There’s so much more in this article, you have to read it. I can pull out other good bits though since it’s kinda complicated, though.

Healthy and safety improvements in schools, as well as plumbing-roof-STEM facilities improvements, increase test scores by a .15 standard deviation. These kinds of facilities projects increase property values by 11%.

Increasing classroom space is probably the best bang for the buck in terms of test score and property values. Classroom space investments increase test scores by .1 standard deviation and increases housing values by 14%.

When it comes to poor schools, for every $1,000 increase in capital expenditure you get a .08 standard deviation increase in test score. Again, want to help poor kids do better on tests? Don’t open a charter school. Fix the public school facilities. It’s good for property values too in poor districts! Health and safety fixes increase housing prices by 27%. Increasing classroom space ups the housing prices by 22%.

These differences wouldn’t exist, I think, if we had a better allocation of credit for public infrastructure. The findings are as much a justification for facilities expenditure as they are an indictment on the way we allocate the resources for that expenditure. I have to imagine it’d be different without the municipal bond market regime.

The way Biasi et al get these findings is also super interesting. They use schoolbondfinder.com, a website that I amazingly hadn’t encountered. It tracks school bond referenda nation-wide and centralize contact information and historical data for the school districts proposing the projects.

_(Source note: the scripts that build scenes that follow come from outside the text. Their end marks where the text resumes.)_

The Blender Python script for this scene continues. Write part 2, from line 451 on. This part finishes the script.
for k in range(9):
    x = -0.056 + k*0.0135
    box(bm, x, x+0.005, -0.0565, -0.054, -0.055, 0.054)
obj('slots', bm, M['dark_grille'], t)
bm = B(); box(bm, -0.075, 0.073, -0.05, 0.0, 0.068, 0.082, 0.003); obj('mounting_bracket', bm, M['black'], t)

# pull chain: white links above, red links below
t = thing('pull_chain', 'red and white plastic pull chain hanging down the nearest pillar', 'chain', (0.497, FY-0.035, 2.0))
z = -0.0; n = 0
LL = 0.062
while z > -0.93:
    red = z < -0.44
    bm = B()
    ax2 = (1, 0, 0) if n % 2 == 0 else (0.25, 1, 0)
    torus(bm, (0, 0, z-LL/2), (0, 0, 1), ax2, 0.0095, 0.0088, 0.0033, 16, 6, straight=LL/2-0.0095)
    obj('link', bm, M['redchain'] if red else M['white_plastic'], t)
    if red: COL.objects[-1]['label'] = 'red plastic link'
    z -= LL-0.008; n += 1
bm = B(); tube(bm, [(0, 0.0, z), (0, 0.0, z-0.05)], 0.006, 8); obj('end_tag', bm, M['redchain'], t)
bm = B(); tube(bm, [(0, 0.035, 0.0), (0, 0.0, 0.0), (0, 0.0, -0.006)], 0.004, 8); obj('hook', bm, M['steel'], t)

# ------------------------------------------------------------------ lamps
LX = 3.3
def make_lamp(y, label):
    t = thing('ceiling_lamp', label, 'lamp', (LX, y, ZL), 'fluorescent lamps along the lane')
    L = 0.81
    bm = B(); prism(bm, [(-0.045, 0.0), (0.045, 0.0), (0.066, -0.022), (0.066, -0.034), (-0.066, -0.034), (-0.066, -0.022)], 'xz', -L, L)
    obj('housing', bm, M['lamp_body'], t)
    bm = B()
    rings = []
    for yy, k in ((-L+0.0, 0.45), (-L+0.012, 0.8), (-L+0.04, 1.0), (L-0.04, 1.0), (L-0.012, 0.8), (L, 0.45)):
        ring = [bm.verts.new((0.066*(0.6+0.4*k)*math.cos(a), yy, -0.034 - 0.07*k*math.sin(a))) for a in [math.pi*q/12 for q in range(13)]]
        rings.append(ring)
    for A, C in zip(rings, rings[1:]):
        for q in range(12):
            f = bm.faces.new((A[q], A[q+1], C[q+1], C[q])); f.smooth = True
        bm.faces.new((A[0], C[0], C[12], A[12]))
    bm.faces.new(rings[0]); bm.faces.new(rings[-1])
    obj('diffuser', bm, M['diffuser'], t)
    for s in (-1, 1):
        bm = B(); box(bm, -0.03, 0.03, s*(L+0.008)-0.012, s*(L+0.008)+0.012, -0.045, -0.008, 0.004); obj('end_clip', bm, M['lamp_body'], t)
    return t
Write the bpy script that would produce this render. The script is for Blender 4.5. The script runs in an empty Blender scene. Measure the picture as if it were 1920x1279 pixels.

After I read about it, I set up an appointment with the Amos Group who runs the website to get a tutorial, and yeah, wow, it’s helpful. While the site doesn’t track financial data like Bloomberg terminals, and it doesn’t track test scores/outcomes, but rather whether/how districts are putting up bonds for capital projects. Something to play around with.

In any case, if you’re out there trying to make the case for school facilities expenditure, this article is super helpful. And when I made a tiktok about it, I got the biggest response I’ve ever seen: almost 86,000 views and 15,600 likes, with hundreds of comments from teachers, students, parents, administrators, and others all over the country who experience bad learning conditions in their districts on a regular basis.

Something is really in the air and it’d behoove organizers and politicians to take advantage of this significant infrastructural frustration.